Addressing the city’s growing pension debt liability is, perhaps, the top priority for the City Council.
On April 25, the council voted unanimously for a deposit of $14 million to its newly approved Section 115 Irrevocable Pension Trust, which was passed on Feb. 14. The trust allows the city to prefund future pension costs, mostly from one-time sources.
The $14 million comes from the Successor Agency Loan Repayments over the next four years and will be added to the $1,984,000 from the initial deposit. Funds in the trust are permanently committed to the pension obligations.
The council also discussed contributing funds from city real estate sales and any surplus from the General Fund. Those points, however, will be considered when they occur so the council can decide what percentage, if any, will be deposited into the trust and ensure services will be funded.
“We need to be constantly watching this or else you will have no other options than to default or start laying off employees,” Escondido City Attorney Jeff Epp explained to the council. “Your options would become none or drastic.”
Escondido’s growing need to fund its CalPERS requirements stems from analysis estimating a 63 percent increase (about $11 million) for its pension contributions in the next five years, according to Joan Ryan, the city’s assistant finance director. She said Escondido is facing a potential $14 million budget deficit by Fiscal Year 2020-21.
By FY 2023-24, however, the total skyrockets to $35 million per year as the average contribution per year, which is double ($17.4 million) what the city current pays.
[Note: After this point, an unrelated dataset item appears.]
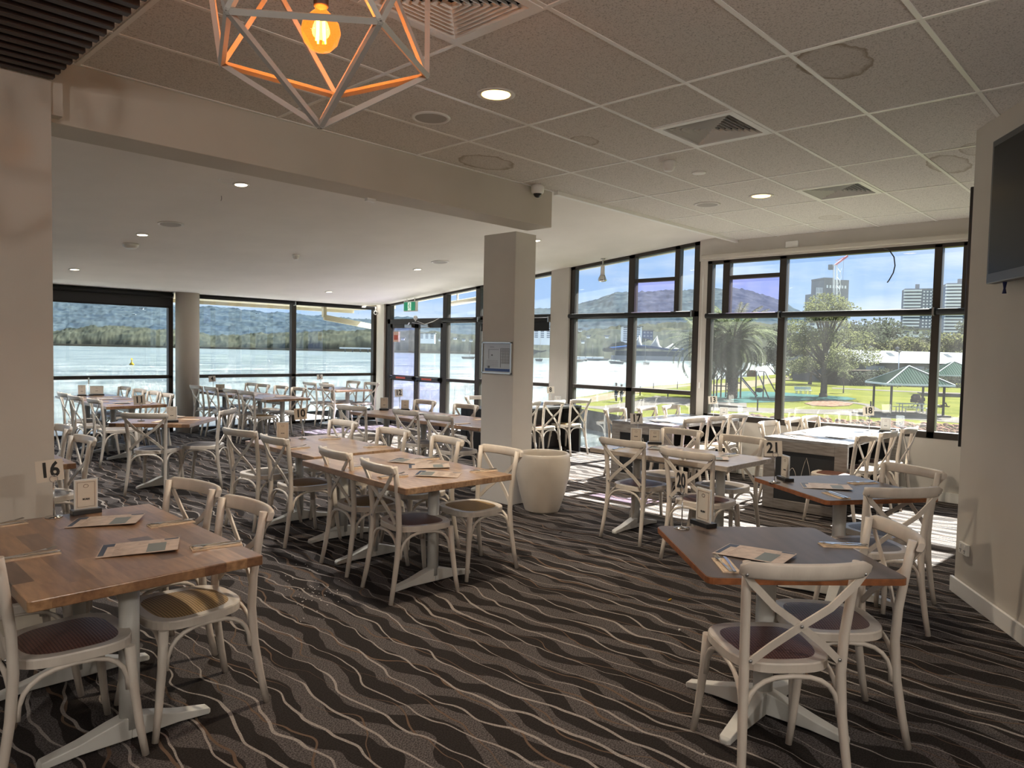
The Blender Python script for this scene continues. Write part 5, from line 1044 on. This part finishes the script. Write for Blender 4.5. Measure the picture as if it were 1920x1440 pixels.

For FY 2018-19, the city is on the hook for $19.2 million.
The $14 million is a way for the city to at least buy time and use it as a means to cover any differences the General Fund cannot cover.
“I don’t think any of us were anticipating this type of a recommendation, which is somewhat severe,” Councilman Mike Morasco said. “This is what we are going to need ongoing to achieve the goal. It’s probably what we need to do.”
The city’s operating budget, Ryan said, is expected to increase by about 2 percent each year for the next five years.
As for the fund, Epp said returns are expected to be at about 5 percent versus the city’s reserve fund, which would be about 2 percent, Epp said.
To start FY 2018-19, there was a projected $5 million gap, Ryan explained. However, department budget cuts, outsourcing library operations and smaller CalPERS contributions, and other means, totaled $2.9 million to lessen the obligation.
“If we put it in the General Fund, the council can do whatever it wants,” Mayor Sam Abed said. “I appreciate the staff making really bold and solid recommendations to us.”
He said he is concerned for services for the city, while the council is not confident the state will fix the pension concerns.
Councilwoman Olga Diaz said the $14 million wasn’t counted on by the city, so it makes sense to put into the fund. Additionally, she said the money in the fund is safer so future councils cannot use the money for other projects.
“My inclination is to sock away as much money in the 115 as possible,” Diaz said. “I would say protect and hide the money.”
2 comments
Those unfunded pension liabilities are SUPPOSED to continually increase due to the cause of those unfunded liabilities, Defined Benefits. We’re constantly trying to put band aids over the wound, but the only way to heal the wound is to change Defined Benefits to Defined Contributions, like the rest of the world. With Defined Contributions ONLY, we there would be no need for CALPERS.
Since the public pension system is severely underfunded, city governments need to fund the retirements of former employees by taking money from government services as the increasing pension costs will likely continue to crowd out resources that otherwise would go to public assistance, recreation, libraries, health, public works, and in some cases public safety. Benefit costs are slowly crowding out the discretionary money available for states, districts, and schools to spend on other priorities.
“Defined retirement benefits” are creeping into budgets, especially when those benefits are underfunded. The unintended consequences are that it’s unfortunate that future generations, unable to vote today, will bear the costs of many enacted pension programs, entitlements and boondoggle projects, requiring the younger generations to pay higher taxes and work later into their lives to pay for these promises.
The international business world is intelligent enough to know that DEFINED BENEFITS, neither capped nor precisely quantifiable in advance financial disasters to any business, thus all businesses focus on the known, i.e., defined CONTRIBUTIONS alone.
Stealing from the young who have no votes, but silently shoulder the costs and bear the burden of unfunded promises of these programs to enrich the old seems to describe the Governments expansion of entitlement benefits and other government services, along with the taxes young people will have to pay to support them, mostly to subsidize older Americans.
Even before those young folks can vote, our Golden State schools are on track to force substantial budgetary cutbacks on core education spending, as public schools around California are bracing for a crisis driven by skyrocketing worker pension costs that are expected to force districts to divert billions of dollars away from education and other government services.
These pensions will bankrupt city after city, county by county, state after state. Now is the time to cut pensions, promises from the past to future…this tactic of putting it off is NOT working…in the same way all the deferred maintenance has impacted infrastructure. Deal with it.